Tribune – « La taxe Zucman, un impôt de justice dans un monde sans frontières fiscales »
Alors que les inégalités explosent et que les finances publiques ploient sous les crises successives, l’idée d’un impôt mondial minimal sur les milliardaires – la « taxe Zucman » – suscite une levée de boucliers.
Thierry Breton déclare qu’elle « ne rapporterait que 5 milliards d’euros » en France alors que l’État aurait besoin de 45 milliards, comme si une mesure internationale devait se juger à l’aune du seul budget national.
Alain Madelin, fidèle à son credo libéral, brandit l’épouvantail d’une fuite des capitaux et d’un effondrement de l’investissement.
Ces critiques, pourtant, ne résistent pas à l’examen.
Un débat forcément politique, et c’est tant mieux
Qualifier la taxe Zucman de « politique » n’est pas une réfutation : toute fiscalité est politique. Fixer un taux d’impôt, choisir qui contribue et comment, c’est définir un contrat social. L’enjeu est de savoir si nous voulons un système où les plus riches paient proportionnellement moins que les classes moyennes – réalité aujourd’hui documentée – ou une fiscalité qui reflète l’équité.
Le faux procès des « 5 milliards »
En avançant que la taxe ne rapporterait que 5 milliards d’euros en France, Thierry Breton passe sous silence l’essentiel :
cette taxe est mondiale.
Son objectif n’est pas de combler un trou budgétaire français, mais de mettre fin à une compétition fiscale qui prive les États, tous ensemble, de 200 à 250 milliards de dollars par an.

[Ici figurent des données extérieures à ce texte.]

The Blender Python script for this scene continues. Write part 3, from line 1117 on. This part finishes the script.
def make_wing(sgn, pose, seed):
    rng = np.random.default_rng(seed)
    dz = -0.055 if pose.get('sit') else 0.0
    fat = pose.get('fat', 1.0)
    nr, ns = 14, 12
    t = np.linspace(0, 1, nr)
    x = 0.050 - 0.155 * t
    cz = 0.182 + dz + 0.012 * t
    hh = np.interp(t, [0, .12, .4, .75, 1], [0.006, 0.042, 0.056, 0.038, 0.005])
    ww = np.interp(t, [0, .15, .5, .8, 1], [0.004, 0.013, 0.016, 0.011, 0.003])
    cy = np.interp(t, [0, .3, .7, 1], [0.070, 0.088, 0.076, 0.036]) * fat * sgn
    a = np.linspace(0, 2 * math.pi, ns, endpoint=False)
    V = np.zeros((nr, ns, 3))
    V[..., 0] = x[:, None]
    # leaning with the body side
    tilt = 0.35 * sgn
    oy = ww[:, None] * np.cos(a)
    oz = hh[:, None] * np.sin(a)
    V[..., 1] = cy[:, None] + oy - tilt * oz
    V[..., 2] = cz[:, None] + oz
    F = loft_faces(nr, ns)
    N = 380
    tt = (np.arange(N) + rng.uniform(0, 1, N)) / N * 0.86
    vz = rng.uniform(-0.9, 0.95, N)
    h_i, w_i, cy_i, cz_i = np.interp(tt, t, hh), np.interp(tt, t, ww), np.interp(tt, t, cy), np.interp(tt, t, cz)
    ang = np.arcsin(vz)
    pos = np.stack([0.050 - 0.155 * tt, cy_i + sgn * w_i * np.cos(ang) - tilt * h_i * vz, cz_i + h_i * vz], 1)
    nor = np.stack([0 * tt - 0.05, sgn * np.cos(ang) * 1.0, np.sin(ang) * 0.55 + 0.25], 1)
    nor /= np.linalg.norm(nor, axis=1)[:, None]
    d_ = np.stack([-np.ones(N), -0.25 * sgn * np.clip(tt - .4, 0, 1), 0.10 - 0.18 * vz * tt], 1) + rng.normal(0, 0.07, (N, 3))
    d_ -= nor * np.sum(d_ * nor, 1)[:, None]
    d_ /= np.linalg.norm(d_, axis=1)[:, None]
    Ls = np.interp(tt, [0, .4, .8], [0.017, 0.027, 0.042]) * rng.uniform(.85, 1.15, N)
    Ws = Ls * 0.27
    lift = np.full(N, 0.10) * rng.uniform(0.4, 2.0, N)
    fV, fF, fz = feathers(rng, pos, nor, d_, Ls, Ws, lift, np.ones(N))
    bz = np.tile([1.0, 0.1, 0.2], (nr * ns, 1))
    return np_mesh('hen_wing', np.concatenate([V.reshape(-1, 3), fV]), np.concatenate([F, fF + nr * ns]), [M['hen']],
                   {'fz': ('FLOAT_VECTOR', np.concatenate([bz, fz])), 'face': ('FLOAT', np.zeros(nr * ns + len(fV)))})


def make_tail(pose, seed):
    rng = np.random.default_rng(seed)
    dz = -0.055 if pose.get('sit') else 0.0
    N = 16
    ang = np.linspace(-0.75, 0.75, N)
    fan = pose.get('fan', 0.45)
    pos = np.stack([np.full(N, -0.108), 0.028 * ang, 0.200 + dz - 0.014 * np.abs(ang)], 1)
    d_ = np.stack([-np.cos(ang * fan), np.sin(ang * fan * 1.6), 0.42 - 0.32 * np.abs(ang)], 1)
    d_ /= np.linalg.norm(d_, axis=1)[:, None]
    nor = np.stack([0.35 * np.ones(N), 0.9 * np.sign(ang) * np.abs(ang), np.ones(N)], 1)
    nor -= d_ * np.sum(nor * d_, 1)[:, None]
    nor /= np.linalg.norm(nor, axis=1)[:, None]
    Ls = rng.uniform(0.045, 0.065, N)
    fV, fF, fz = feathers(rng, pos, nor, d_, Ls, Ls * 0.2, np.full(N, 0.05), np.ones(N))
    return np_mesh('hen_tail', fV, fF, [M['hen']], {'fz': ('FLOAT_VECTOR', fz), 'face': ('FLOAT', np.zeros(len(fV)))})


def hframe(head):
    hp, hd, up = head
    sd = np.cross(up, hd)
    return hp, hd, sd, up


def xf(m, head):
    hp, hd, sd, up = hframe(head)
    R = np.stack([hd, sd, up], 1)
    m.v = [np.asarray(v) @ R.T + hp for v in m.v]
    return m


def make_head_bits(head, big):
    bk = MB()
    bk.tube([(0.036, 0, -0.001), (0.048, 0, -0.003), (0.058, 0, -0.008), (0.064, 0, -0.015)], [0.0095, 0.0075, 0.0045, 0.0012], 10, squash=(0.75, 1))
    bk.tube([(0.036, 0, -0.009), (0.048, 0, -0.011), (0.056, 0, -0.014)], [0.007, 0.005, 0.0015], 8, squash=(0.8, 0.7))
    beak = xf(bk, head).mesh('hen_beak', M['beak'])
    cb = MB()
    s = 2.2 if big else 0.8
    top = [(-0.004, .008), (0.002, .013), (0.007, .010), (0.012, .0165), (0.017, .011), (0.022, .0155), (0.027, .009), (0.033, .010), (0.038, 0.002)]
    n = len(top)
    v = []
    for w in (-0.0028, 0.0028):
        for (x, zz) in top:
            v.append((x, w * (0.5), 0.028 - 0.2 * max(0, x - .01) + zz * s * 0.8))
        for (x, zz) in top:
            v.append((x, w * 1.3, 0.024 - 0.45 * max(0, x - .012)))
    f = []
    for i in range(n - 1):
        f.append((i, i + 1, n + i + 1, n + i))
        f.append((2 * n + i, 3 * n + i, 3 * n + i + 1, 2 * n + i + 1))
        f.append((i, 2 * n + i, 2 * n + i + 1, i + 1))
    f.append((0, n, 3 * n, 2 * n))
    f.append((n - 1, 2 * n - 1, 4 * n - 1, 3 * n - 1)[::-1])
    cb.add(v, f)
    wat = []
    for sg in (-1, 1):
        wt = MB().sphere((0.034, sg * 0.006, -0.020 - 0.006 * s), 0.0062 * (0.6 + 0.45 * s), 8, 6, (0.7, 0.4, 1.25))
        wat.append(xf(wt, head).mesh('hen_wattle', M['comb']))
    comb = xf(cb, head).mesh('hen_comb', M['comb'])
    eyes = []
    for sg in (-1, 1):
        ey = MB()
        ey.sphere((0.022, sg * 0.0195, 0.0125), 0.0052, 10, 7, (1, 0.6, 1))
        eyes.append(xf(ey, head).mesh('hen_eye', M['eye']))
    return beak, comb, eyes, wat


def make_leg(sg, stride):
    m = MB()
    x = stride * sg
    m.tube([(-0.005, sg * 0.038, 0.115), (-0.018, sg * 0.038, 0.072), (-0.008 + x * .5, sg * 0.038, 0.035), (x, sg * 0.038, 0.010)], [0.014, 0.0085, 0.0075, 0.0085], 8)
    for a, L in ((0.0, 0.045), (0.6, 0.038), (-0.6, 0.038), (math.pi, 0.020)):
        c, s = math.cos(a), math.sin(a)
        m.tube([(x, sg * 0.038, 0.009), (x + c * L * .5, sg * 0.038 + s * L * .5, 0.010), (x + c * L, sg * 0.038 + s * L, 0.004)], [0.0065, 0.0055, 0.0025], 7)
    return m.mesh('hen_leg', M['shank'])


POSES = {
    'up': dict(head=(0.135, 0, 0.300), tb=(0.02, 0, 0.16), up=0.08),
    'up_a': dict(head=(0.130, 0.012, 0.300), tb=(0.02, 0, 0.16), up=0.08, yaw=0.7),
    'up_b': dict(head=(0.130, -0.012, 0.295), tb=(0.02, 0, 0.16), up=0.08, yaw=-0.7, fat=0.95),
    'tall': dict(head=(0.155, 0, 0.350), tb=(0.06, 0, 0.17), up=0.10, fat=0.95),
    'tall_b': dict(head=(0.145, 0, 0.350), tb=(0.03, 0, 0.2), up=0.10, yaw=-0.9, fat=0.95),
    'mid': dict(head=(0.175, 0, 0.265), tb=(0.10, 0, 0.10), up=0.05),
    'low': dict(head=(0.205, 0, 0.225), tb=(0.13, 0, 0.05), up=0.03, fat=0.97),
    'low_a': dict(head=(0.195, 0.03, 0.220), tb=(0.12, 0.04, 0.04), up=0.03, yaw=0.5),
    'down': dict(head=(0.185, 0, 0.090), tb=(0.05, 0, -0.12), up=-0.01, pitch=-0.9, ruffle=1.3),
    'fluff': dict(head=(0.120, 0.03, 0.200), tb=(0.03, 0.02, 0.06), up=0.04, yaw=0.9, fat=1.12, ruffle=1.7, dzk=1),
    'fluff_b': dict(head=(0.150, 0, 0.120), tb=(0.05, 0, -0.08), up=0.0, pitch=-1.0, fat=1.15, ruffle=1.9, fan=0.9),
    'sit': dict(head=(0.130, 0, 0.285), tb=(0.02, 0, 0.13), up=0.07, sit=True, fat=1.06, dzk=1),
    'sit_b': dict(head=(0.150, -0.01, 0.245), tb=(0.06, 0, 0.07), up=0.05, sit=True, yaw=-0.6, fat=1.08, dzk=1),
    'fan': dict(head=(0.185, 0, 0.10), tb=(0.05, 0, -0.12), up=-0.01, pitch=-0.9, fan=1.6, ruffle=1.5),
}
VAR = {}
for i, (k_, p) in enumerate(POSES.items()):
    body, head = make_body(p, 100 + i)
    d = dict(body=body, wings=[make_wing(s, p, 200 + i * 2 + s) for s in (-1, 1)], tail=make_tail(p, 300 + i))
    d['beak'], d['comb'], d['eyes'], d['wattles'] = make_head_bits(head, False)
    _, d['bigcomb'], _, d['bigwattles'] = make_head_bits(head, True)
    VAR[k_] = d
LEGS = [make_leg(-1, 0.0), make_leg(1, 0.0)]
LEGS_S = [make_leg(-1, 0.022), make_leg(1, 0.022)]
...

Réduire la question à un calcul strictement hexagonal, c’est ignorer le principe même de la coordination internationale.
Le mythe de l’exil des fortunes
Madelin et Breton agitent la menace d’un exode des capitaux. Pourtant, les données empiriques montrent que la fuite des contribuables fortunés reste marginale, surtout quand l’impôt est coordonné.
La taxe Zucman repose précisément sur un accord international : changer de pays n’éviterait pas l’impôt si la règle s’applique aux actifs où qu’ils soient.
L’expérience de l’impôt minimum sur les multinationales, déjà adopté par plus de 130 pays, prouve qu’une norme globale peut s’imposer.
Un minimum… et rien de plus
On oublie aussi que Gabriel Zucman a travaillé avec l’équipe de Joe Biden, qui proposait une taxe de 25 % par an sur les gains de capital des milliardaires.
À côté, la taxe Zucman – environ 2 % du patrimoine – est, comme l’a rappelé Thomas Piketty, le « minimu minimorum », le strict minimum d’équité pour une économie mondialisée.
Les mirages de la « concurrence fiscale positive »
On cite souvent l’Italie ou le Portugal, qui ont offert des régimes dérogatoires pour attirer quelques milliers de riches résidents.
Ces dispositifs rapportent des recettes ponctuelles mais ne transforment pas une économie nationale.
Le redressement portugais, par exemple, doit bien davantage aux réformes structurelles et à l’aide européenne qu’à son régime des résidents non habituels.
Et ces niches alimentent une course au moins-disant qui érode partout les budgets publics.
Un enjeu de justice et de stabilité
Selon les calculs de Zucman, une contribution minimale d’environ 2 % du patrimoine des milliardaires rapporterait 200 à 250 milliards de dollars par an.
De quoi financer l’éducation, la transition énergétique ou la santé, tout en réduisant des inégalités que même le FMI reconnaît comme un frein à la croissance à long terme.
Loin d’être une punition, c’est une assurance collective pour la stabilité économique.
Sortir de l’attaque ad hominem
Que Thierry Breton raille la carrière académique de Zucman – en rappelant qu’il n’a pas été recruté par Harvard – relève de l’argument ad hominem, sans lien avec la validité scientifique de ses travaux, publiés dans les meilleures revues économiques et utilisés par l’OCDE et le FMI.
La discussion mérite mieux que ce type de diversion.
La taxe Zucman n’est ni une lubie idéologique ni un fantasme punitif.
C’est la suite logique d’un mouvement déjà engagé avec l’impôt minimum sur les multinationales : instaurer, dans un monde où les capitaux circulent librement, un filet de justice fiscale.
Plutôt que de protéger les privilèges d’une infime élite, engageons un débat à la hauteur de l’enjeu : celui d’une contribution équitable de tous à l’effort commun.